Pillow Queens have undergone their own growth as well, since it’s been the most consistent music project for the band members. McGuinness says of the group, “I think we have more confidence. When we first started playing gigs, we were a little bit unsure with the language talking to certain engineers and having the voice to say, ‘It should be sounding a little bit different.’”

Or, as Lyons so beautifully puts it, “We’re definitely more cock-sure.”

The self-assuredness comes across when their goals for 2019 come up.
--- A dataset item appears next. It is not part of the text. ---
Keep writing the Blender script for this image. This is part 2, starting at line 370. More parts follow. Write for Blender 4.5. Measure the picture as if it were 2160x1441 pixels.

There’s mention of wanting to play more across Europe or tour with another act in the States. “I mean, that’s one of my big reasons for being in a band as well, is the opportunity to travel and see tiny venues and eat hummus in every single state of America,” Corcoran jokes.

One of the most exciting prospects for Pillow Queens in 2019 is the album they’re working on—though the band is in no rush to put out a half-baked project. Corcoran says they’re purposefully not tying themselves to a deadline so that the creative process flows naturally, rather than becoming work. “So far it’s actually working, really well, touch wood,” she adds, pausing to reach out to the closest wooden table.

“We don’t want to be too precious, but we don’t want to throw away songs that we need to put a lot of love into,” Connolly explains, adding later, “and if that [album] has to come out in 2020, then so be it. But if it’s 2019 that would be fantastic, and I think we have it in us to do it. But again, I don’t want to rush the love.”

So we made a bet: If the band finishes the album by the end of 2019, I owe them a fiver, otherwise I can expect a free record in 2020. And while I’m anxious to hear new Pillow Queens tunes as soon as possible, I wouldn’t mind a free LP.